- WHAT TO PRODUCE
Identify each line holding the string "from" and copy it.

- DATA PROVIDED
+===+
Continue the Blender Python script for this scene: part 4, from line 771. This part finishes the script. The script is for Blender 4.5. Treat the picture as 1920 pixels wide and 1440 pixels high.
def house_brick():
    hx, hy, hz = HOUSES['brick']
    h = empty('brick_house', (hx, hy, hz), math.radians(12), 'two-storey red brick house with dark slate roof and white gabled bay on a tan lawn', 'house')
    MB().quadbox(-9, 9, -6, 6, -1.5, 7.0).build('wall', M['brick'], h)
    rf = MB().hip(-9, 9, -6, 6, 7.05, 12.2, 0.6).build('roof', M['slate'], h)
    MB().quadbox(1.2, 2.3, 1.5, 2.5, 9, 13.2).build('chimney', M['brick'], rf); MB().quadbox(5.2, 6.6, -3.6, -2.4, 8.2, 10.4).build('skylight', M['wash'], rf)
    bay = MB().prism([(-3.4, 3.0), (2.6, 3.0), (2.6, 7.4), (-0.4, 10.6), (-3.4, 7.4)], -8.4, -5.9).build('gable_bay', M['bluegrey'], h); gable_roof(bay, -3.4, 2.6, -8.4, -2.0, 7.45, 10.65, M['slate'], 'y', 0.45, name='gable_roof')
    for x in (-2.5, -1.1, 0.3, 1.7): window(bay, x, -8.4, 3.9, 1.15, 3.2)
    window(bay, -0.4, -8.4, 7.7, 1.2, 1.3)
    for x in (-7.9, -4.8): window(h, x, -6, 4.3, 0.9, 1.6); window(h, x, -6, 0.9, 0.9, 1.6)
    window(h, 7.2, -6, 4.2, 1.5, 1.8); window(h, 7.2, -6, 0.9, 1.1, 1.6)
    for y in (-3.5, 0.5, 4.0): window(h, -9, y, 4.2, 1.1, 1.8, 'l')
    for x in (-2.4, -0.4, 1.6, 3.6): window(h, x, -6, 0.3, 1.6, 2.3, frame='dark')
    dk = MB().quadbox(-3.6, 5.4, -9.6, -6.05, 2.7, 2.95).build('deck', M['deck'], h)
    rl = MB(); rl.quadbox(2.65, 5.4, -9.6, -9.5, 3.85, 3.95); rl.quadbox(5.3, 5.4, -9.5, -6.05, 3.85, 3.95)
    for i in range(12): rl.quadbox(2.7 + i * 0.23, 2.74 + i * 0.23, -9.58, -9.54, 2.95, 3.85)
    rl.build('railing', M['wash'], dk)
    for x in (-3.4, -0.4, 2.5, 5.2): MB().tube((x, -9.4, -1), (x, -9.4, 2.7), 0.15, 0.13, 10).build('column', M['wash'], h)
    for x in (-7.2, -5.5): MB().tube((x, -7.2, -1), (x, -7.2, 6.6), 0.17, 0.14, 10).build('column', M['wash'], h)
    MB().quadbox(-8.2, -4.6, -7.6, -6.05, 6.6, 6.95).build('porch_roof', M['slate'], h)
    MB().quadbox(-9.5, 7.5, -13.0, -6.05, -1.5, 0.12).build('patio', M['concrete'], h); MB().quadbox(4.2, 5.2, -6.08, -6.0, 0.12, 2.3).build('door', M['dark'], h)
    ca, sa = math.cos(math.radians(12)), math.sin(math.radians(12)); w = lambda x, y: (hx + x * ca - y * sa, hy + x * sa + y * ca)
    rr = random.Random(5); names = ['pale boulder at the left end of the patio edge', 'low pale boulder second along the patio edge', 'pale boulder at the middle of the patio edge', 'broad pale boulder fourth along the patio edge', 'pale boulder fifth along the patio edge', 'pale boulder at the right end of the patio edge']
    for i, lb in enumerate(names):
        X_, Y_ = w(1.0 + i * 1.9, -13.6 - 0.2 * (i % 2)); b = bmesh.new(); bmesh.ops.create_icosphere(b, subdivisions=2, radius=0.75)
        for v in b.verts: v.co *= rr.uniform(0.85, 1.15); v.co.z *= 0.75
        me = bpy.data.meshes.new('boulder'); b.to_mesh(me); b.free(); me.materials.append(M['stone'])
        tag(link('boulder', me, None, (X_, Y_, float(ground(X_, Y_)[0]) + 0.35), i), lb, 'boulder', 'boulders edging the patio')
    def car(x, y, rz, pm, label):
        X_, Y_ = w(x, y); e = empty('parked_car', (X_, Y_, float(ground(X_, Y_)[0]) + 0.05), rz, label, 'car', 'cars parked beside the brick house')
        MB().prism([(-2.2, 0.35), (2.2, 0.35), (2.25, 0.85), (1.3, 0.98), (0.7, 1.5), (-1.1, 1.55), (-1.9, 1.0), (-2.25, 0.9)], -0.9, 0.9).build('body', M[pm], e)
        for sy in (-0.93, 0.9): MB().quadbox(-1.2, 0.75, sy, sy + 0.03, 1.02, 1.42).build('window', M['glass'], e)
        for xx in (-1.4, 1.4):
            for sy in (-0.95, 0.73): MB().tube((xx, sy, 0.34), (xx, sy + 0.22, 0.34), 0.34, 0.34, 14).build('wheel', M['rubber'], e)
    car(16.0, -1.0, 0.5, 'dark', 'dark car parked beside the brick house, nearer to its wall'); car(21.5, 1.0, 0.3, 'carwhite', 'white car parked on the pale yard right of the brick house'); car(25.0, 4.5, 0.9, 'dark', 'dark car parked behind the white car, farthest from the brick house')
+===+
- ANSWER TO THE PROBLEM
Continue the Blender Python script for this scene: part 4, from line 771. This part finishes the script. The script is for Blender 4.5. Treat the picture as 1920 pixels wide and 1440 pixels high.
    car(16.0, -1.0, 0.5, 'dark', 'dark car parked beside the brick house, nearer to its wall'); car(21.5, 1.0, 0.3, 'carwhite', 'white car parked on the pale yard right of the brick house'); car(25.0, 4.5, 0.9, 'dark', 'dark car parked behind the white car, farthest from the brick house')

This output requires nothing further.